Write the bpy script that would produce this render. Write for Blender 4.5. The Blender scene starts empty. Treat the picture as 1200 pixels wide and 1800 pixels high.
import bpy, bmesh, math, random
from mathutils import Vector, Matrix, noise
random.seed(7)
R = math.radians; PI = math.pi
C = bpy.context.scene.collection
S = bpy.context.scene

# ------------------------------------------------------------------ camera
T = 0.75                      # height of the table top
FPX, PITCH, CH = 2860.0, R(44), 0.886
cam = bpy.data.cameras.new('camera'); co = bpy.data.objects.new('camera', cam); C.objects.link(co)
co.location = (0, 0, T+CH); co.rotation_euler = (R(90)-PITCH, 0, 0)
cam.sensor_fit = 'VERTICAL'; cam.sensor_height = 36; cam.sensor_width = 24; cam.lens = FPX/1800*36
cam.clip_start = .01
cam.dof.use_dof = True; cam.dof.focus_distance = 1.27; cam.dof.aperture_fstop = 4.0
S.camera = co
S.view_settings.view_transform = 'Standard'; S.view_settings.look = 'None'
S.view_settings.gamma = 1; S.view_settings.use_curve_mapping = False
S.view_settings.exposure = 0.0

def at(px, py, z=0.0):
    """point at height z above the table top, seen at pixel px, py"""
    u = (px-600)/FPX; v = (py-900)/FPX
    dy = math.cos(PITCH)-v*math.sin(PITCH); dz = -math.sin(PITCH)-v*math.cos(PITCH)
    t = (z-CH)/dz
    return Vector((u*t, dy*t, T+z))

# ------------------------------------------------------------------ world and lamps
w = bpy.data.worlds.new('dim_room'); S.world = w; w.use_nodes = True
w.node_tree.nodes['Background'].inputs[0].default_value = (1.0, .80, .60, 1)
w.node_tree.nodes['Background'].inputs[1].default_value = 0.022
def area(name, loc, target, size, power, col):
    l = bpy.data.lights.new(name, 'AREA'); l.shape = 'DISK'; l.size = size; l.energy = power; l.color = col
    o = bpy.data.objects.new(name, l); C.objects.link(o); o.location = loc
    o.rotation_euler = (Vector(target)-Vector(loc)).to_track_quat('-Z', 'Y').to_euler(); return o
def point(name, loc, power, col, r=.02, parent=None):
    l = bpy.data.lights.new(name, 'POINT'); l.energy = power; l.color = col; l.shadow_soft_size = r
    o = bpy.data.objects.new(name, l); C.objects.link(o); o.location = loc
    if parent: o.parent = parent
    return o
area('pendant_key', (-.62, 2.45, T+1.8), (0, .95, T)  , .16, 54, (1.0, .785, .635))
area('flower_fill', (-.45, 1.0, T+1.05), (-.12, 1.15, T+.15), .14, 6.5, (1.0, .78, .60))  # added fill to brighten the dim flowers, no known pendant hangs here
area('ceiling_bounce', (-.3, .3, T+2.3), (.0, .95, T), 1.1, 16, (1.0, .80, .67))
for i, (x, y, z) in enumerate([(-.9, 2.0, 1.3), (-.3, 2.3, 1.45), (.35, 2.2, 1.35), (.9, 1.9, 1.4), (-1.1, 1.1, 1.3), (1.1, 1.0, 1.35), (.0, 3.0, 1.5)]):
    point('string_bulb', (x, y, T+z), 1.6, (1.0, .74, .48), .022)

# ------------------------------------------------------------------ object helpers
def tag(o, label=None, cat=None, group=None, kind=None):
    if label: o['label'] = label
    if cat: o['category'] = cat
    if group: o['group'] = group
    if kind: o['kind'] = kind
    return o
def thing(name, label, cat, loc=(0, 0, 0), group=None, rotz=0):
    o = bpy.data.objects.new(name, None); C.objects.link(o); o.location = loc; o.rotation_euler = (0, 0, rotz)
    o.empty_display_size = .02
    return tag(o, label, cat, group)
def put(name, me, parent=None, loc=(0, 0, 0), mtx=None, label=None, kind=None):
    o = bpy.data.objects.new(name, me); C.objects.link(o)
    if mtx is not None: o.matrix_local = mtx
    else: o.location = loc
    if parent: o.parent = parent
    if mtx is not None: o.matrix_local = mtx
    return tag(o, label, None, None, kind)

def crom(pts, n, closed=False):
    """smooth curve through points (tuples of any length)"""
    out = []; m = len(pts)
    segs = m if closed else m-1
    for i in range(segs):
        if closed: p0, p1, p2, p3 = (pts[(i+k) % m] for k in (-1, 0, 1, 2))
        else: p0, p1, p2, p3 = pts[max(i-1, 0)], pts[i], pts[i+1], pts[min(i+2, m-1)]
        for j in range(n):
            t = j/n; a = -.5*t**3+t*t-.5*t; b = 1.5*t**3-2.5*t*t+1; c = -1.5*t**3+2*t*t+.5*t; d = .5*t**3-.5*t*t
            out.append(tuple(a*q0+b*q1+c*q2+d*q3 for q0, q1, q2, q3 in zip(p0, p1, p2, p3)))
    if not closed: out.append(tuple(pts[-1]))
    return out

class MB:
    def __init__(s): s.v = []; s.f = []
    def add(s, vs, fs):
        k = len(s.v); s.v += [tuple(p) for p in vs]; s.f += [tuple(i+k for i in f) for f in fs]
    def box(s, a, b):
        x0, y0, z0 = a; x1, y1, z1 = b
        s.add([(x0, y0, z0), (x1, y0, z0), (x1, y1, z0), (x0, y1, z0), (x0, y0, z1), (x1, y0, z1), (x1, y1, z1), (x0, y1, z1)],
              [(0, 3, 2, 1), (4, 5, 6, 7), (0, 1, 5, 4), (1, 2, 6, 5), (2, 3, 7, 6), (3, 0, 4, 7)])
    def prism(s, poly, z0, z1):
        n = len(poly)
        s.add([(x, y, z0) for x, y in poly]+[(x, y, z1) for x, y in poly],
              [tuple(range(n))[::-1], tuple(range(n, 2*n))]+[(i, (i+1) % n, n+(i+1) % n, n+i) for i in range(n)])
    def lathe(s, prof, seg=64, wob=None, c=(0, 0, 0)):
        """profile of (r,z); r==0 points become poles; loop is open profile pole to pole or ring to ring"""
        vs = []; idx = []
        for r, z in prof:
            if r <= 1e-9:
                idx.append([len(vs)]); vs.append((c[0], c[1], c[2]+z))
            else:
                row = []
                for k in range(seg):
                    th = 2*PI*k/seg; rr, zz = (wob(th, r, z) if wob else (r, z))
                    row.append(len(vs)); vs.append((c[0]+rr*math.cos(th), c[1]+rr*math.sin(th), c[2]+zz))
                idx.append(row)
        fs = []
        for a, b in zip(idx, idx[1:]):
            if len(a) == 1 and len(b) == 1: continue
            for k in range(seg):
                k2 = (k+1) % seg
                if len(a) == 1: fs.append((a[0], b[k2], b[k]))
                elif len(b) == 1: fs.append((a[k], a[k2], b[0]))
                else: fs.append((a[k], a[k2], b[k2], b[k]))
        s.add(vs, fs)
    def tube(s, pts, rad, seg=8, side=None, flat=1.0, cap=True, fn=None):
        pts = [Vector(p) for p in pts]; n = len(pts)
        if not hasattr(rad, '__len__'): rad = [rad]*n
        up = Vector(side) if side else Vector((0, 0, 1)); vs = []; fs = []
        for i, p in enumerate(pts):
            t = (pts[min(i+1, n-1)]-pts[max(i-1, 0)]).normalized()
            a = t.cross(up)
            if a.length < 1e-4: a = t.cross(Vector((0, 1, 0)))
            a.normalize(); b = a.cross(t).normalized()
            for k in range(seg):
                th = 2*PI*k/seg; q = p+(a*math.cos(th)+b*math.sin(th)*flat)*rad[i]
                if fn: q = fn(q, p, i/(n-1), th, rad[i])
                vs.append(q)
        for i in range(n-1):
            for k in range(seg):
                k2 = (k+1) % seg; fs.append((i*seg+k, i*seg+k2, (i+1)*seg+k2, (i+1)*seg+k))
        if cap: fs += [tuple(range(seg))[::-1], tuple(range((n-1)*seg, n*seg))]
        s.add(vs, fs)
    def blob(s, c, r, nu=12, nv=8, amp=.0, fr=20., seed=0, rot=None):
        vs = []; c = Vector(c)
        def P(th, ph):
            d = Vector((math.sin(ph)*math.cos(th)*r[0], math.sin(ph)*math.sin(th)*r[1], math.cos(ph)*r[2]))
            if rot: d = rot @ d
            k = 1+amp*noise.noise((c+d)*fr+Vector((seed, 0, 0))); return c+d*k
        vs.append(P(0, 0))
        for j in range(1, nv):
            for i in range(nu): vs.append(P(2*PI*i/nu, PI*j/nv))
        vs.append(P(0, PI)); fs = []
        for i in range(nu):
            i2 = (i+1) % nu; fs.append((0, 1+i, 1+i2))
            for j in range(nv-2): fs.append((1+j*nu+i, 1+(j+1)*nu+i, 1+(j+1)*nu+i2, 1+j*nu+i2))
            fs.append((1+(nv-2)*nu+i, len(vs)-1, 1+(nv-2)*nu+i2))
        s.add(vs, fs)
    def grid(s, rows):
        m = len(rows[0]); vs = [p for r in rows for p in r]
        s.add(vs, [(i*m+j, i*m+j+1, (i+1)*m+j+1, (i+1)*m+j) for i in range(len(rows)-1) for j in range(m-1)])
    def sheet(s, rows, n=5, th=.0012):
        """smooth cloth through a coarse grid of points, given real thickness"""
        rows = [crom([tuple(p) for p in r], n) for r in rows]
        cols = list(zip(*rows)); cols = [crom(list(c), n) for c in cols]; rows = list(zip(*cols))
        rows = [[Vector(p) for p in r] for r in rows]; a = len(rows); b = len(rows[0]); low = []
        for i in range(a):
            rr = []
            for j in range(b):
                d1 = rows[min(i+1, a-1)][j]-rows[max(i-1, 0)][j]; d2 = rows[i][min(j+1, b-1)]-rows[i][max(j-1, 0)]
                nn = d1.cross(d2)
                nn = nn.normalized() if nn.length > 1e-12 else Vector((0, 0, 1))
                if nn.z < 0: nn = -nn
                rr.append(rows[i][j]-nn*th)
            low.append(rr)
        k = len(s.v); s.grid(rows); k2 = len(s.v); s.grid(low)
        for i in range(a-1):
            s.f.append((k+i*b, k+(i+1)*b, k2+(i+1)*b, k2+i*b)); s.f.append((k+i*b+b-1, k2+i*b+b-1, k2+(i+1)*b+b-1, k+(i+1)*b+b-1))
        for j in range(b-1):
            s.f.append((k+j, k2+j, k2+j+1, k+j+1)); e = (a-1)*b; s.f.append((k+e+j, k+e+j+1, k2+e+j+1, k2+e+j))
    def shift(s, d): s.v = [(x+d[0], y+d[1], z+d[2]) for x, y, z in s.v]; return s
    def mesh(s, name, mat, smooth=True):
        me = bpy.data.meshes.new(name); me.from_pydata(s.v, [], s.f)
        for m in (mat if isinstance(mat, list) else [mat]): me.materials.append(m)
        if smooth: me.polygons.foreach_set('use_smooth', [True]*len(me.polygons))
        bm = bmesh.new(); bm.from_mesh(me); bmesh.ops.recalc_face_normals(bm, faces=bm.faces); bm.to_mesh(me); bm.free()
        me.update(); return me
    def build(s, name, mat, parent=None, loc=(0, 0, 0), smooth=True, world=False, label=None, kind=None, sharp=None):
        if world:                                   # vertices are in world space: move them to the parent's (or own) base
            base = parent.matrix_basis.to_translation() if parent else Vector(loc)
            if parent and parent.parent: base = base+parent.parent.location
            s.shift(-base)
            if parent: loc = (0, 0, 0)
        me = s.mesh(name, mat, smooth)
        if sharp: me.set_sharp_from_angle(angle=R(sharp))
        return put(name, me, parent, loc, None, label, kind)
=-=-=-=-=
Work required - Copy all lines above containing the string "scene".

Response -
Write the bpy script that would produce this render. Write for Blender 4.5. The Blender scene starts empty. Treat the picture as 1200 pixels wide and 1800 pixels high.
C = bpy.context.scene.collection
S = bpy.context.scene